>> START SUPPLIED ENTRIES

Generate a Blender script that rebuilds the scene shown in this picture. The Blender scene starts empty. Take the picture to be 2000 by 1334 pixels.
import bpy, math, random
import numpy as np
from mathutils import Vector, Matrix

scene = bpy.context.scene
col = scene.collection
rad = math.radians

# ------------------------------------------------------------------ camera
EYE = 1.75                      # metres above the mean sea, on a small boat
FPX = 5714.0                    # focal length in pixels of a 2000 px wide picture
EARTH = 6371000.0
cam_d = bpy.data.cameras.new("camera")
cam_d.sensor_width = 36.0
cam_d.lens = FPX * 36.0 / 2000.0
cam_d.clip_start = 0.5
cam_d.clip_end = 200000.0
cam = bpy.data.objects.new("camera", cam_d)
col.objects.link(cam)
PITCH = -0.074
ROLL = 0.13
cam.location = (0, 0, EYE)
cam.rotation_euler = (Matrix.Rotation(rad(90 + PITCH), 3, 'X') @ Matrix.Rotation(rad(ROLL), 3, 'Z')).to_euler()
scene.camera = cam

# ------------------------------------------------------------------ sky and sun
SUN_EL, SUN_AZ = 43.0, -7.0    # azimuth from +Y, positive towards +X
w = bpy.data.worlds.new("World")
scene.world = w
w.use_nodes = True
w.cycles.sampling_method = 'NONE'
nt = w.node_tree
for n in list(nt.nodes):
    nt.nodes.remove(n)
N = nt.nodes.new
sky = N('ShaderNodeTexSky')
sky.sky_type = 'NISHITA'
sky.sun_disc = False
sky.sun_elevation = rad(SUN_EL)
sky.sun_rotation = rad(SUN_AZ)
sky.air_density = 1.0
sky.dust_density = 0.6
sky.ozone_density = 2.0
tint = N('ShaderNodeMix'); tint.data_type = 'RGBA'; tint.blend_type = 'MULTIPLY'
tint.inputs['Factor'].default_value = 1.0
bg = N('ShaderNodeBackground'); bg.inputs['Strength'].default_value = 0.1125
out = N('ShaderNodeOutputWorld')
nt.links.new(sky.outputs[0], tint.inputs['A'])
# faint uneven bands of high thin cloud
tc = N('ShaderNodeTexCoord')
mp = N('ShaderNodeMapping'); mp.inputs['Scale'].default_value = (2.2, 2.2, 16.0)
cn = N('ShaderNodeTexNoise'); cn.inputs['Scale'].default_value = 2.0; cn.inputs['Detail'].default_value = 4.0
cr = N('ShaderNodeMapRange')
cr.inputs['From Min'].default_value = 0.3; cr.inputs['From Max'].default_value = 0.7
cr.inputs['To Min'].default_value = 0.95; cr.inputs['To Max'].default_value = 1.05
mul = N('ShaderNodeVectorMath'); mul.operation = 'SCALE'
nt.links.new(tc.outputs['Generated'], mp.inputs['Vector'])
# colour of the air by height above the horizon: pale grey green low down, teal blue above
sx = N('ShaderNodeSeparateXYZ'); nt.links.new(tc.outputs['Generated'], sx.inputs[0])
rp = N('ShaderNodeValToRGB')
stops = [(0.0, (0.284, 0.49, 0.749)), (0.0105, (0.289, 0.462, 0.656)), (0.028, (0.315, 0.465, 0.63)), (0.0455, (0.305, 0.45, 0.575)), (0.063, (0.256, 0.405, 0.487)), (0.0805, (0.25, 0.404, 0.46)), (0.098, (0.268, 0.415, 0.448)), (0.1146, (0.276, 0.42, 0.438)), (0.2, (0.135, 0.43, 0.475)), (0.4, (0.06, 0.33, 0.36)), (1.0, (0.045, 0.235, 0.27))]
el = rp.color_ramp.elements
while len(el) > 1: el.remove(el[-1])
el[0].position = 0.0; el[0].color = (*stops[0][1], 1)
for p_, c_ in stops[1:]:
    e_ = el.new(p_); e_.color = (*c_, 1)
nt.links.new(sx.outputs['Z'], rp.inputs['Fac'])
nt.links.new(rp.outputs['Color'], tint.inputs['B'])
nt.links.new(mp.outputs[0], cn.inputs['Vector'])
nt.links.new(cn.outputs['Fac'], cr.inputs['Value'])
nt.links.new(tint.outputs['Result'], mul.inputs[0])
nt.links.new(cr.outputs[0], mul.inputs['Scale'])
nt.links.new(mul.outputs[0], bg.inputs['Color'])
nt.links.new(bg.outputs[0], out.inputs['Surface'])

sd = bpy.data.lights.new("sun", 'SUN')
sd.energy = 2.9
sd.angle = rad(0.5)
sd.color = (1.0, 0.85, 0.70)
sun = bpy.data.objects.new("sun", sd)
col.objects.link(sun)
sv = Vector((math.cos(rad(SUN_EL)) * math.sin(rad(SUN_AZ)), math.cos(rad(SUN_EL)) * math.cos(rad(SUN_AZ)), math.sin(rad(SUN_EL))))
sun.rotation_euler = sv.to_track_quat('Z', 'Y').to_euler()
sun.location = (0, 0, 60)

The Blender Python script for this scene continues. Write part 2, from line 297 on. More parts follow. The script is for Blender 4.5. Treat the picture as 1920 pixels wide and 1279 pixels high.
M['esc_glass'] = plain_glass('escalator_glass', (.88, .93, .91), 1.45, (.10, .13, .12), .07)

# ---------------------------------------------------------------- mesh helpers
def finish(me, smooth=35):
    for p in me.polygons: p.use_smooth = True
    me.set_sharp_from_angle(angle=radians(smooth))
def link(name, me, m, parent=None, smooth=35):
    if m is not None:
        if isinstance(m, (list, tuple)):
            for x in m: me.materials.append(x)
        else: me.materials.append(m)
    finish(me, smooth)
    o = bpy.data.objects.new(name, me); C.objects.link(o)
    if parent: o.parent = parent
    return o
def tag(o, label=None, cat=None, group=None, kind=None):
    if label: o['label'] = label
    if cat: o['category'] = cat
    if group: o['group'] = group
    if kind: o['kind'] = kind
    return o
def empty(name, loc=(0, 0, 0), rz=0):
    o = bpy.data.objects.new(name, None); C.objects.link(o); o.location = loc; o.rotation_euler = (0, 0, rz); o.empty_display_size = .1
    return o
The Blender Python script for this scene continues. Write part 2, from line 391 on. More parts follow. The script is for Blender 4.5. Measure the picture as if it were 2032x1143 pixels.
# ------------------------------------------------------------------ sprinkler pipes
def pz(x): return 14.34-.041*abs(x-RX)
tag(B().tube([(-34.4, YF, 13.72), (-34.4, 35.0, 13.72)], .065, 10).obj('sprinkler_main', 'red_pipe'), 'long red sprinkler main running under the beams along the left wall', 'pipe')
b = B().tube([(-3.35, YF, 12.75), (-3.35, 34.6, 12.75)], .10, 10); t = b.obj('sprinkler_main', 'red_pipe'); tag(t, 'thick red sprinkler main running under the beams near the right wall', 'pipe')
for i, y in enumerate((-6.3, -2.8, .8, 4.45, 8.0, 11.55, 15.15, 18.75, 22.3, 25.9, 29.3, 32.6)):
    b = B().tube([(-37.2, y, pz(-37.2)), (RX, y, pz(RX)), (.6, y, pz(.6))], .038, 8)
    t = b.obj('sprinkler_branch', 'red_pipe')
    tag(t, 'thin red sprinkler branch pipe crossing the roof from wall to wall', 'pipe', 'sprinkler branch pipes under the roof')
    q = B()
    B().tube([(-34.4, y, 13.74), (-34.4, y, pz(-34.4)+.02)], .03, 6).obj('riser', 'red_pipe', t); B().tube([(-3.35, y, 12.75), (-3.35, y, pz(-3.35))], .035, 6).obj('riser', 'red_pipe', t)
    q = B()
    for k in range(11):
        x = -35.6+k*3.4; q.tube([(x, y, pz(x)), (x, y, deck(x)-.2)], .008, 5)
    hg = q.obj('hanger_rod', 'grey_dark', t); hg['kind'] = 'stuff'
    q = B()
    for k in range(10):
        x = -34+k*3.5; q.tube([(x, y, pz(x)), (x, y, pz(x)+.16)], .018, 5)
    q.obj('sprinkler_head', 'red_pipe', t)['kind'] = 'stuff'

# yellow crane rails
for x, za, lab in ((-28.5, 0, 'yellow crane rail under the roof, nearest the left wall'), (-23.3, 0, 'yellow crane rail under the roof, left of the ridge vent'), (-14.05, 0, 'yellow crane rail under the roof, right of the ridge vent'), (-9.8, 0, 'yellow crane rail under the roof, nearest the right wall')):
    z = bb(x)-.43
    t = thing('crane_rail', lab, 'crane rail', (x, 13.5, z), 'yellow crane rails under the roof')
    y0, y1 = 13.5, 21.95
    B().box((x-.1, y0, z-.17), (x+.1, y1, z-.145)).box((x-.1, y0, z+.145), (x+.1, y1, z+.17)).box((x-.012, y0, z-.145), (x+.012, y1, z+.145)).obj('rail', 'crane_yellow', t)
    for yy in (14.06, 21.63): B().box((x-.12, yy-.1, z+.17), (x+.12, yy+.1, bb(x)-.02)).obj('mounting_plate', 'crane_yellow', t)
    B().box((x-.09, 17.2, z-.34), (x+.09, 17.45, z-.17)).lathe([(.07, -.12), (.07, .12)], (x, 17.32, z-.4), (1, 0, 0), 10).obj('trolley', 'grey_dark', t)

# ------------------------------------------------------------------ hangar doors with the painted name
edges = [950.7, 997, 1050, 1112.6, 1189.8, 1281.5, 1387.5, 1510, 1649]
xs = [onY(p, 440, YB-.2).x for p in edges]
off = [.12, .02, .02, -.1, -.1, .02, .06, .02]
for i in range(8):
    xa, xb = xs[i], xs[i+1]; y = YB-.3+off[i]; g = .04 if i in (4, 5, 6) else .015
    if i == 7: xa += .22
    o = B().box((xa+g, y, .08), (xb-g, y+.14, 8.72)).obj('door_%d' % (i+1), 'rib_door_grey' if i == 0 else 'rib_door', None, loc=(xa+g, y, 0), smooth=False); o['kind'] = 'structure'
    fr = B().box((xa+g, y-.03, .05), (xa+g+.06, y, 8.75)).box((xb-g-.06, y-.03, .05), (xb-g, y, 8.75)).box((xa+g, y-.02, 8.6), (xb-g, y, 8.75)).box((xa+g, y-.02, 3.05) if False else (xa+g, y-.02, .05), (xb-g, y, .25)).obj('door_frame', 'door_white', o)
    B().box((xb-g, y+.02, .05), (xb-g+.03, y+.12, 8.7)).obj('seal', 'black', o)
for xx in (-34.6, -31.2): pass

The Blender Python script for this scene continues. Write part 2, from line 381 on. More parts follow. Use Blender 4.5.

>> END SUPPLIED ENTRIES

▸ EXERCISE AIM:
Return, word for word, every line from the top of the entries down to the line that holds "scene.camera = cam", both included.

▸ ANSWER FOR THE TASK:
Generate a Blender script that rebuilds the scene shown in this picture. The Blender scene starts empty. Take the picture to be 2000 by 1334 pixels.
import bpy, math, random
import numpy as np
from mathutils import Vector, Matrix

scene = bpy.context.scene
col = scene.collection
rad = math.radians

# ------------------------------------------------------------------ camera
EYE = 1.75                      # metres above the mean sea, on a small boat
FPX = 5714.0                    # focal length in pixels of a 2000 px wide picture
EARTH = 6371000.0
cam_d = bpy.data.cameras.new("camera")
cam_d.sensor_width = 36.0
cam_d.lens = FPX * 36.0 / 2000.0
cam_d.clip_start = 0.5
cam_d.clip_end = 200000.0
cam = bpy.data.objects.new("camera", cam_d)
col.objects.link(cam)
PITCH = -0.074
ROLL = 0.13
cam.location = (0, 0, EYE)
cam.rotation_euler = (Matrix.Rotation(rad(90 + PITCH), 3, 'X') @ Matrix.Rotation(rad(ROLL), 3, 'Z')).to_euler()
scene.camera = cam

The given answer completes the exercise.